Thursday, November 22, 2018

We're Setting New Records



Records aplenty are being broken. Unfortunately they're for atmospheric concentrations of CO2, methane and nitrous oxide. The World Meteorological Organization reports there's no sign of a reversal of this trend and the window for preventing catastrophic climate change is now nearly closed.

“The last time the Earth experienced a comparable concentration of CO2 was 3-5m years ago, when the temperature was 2-3C warmer and sea level was 10-20 metres higher than now,” said the WMO secretary general, Petteri Taalas. 
“The science is clear. Without rapid cuts in CO2 and other greenhouse gases, climate change will have increasingly destructive and irreversible impacts on life on Earth. The window of opportunity for action is almost closed.”
Since the Industrial Revolution, atmospheric CO2 levels have increased by a factor of 2.5. Methane is up 3.5 times and nitrous oxide levels have doubled.

This is dreary stuff to read, week in and week out, isn't it? But look on the bright side.
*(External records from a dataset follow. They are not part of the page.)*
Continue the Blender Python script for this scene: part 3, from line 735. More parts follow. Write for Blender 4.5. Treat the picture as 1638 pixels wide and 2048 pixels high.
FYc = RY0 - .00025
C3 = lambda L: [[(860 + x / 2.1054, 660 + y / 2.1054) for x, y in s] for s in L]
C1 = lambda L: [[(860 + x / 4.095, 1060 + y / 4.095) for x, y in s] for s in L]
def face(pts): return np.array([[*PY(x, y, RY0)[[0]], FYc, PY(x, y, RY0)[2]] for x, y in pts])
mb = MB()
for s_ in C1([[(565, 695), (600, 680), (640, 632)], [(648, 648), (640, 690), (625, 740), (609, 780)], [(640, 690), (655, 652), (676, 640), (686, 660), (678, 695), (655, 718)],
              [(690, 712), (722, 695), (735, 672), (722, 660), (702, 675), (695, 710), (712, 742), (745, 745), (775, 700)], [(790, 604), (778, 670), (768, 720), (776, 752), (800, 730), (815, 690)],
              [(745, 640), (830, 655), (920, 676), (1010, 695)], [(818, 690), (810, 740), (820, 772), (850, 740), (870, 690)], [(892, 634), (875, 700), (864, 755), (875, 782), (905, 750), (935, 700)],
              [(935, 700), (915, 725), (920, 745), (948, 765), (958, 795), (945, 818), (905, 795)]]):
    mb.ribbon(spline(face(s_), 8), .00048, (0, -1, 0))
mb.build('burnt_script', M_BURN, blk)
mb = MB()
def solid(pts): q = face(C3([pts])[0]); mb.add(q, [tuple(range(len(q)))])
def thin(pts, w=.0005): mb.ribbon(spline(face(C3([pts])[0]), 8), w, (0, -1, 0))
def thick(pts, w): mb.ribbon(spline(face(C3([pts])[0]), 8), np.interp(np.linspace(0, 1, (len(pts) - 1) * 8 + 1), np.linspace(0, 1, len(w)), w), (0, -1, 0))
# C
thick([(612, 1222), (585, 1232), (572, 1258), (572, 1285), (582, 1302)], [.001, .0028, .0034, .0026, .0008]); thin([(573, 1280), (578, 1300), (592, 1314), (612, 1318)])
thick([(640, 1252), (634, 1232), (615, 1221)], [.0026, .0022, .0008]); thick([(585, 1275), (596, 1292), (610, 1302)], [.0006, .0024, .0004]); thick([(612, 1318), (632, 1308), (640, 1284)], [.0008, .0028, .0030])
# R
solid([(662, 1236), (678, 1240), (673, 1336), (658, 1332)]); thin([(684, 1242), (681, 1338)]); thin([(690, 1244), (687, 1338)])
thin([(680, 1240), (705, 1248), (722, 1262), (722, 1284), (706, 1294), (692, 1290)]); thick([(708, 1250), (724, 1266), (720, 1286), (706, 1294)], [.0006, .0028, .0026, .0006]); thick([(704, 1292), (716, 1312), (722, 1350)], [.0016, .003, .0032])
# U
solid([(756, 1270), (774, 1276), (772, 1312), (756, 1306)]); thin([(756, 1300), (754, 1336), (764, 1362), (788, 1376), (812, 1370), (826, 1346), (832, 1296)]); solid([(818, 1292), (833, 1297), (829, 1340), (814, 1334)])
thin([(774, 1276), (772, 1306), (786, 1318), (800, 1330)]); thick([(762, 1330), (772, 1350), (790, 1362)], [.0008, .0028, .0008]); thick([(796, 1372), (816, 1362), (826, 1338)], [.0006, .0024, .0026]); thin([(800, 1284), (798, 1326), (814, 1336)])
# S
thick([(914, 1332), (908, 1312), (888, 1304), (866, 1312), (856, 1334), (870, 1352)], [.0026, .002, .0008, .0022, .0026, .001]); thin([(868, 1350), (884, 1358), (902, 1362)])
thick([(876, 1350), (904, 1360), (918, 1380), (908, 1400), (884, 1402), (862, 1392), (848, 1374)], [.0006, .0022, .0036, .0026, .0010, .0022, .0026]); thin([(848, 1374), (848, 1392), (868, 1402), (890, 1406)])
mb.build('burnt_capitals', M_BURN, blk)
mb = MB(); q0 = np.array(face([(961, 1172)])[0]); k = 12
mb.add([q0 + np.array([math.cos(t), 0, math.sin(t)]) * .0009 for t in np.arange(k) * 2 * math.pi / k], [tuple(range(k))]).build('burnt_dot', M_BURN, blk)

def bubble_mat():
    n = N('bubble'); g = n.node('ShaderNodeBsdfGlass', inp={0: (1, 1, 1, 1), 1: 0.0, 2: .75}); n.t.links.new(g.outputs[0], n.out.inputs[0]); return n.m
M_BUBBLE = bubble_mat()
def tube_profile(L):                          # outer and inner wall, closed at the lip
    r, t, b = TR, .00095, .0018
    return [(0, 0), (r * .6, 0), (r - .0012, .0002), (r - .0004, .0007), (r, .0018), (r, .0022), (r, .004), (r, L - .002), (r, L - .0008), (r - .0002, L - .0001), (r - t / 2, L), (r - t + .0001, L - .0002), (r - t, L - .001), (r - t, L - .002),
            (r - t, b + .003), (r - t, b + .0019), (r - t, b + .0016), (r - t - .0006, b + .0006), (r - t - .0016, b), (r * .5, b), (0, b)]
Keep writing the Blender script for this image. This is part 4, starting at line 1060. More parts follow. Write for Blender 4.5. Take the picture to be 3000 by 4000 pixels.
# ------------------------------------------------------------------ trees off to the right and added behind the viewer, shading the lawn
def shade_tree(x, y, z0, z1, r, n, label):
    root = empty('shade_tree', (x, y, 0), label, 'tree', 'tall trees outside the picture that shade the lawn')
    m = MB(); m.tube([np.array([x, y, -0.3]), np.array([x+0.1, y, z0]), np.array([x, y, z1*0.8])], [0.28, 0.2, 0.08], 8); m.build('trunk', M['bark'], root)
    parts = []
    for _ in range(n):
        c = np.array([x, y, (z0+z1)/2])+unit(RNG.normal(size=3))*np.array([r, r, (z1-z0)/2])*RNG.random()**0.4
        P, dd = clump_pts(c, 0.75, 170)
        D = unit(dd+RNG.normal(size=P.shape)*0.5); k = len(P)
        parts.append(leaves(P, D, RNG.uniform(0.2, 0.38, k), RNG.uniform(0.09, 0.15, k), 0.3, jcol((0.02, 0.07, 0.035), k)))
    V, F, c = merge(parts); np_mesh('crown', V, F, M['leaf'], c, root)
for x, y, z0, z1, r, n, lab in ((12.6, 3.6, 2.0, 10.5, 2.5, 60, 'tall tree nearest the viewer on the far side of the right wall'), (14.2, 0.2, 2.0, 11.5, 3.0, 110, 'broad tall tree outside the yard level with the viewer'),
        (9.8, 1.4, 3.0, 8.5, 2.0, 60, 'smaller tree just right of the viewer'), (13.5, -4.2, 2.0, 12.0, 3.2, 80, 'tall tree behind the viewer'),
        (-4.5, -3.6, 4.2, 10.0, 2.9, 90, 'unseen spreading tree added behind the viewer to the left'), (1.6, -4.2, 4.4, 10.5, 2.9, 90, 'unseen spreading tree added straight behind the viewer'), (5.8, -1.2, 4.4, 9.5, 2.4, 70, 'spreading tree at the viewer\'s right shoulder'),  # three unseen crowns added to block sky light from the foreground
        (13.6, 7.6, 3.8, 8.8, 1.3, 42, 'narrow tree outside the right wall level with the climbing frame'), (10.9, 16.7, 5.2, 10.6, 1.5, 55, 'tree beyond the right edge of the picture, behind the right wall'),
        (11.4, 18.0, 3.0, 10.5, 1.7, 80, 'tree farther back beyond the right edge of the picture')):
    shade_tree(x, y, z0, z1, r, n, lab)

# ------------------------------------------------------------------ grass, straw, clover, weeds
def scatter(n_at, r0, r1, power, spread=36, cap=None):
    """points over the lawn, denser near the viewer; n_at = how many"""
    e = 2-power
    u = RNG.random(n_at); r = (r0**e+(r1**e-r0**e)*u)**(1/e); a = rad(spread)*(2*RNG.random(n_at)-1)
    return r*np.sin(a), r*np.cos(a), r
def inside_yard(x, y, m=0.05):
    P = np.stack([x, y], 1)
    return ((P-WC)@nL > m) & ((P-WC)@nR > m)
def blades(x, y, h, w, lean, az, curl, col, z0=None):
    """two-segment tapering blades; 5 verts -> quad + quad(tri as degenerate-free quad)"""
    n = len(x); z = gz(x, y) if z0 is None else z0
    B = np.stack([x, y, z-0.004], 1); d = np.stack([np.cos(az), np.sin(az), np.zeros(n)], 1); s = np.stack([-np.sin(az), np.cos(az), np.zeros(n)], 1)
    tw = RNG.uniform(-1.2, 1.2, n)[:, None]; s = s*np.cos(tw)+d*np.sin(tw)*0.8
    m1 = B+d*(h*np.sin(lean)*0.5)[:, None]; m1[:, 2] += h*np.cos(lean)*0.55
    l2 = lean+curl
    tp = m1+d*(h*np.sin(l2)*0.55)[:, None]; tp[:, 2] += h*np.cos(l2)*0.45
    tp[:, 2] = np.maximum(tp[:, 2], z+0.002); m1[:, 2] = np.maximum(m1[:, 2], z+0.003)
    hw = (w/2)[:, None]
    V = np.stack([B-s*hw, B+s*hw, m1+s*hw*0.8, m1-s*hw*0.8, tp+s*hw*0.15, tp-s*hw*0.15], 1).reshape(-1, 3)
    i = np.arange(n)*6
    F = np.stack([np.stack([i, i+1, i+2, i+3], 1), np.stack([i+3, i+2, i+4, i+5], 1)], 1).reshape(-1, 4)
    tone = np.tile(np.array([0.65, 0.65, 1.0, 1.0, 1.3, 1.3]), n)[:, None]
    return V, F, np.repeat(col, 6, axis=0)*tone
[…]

The really horrific stuff, the catastrophic impacts, most of that will land in your grandkids' laps long after you've retired for the eternal dirt nap. Oh, sure, we'll see more wildfires, more droughts, more floods, more severe storm events but they'll pale compared to what the next few generations will endure. Besides there's a whole world out there just waiting for us to flood their markets with ultra-high carbon bitumen, don't you know?
Prof Corinne Le Quéré, of the University of East Anglia, said she was not surprised by the new record levels of greenhouse gases. “But I am very concerned that all three gases most responsible for climate change are rising upwards unabated. It seems the urgency and extent of the actions needed to address climate change have not sunk in. 
“Low-carbon technologies like wind, solar, and electric transport need to become mainstream, with old-fashioned polluting fossils pushed out rapidly.”
Yet the UN's climate body finds that, while national governments have largely failed their people and the global community, much good work has been done by municipalities, regional governments and some state/provinces. 

Canada, of course, imagines itself a Green Petro-State, a delusion akin to being a "little bit pregnant." For a country that seemingly can't agree on anything, when it comes to pushing bitumen offshore the biggest contest between the Tories and the Liberals is which one can fill the most supertankers. Classy, eh?

- the photo is of a thermal-electric (coal) power plant in Poland, the coal-friendly country that will host this year's UN climate summit.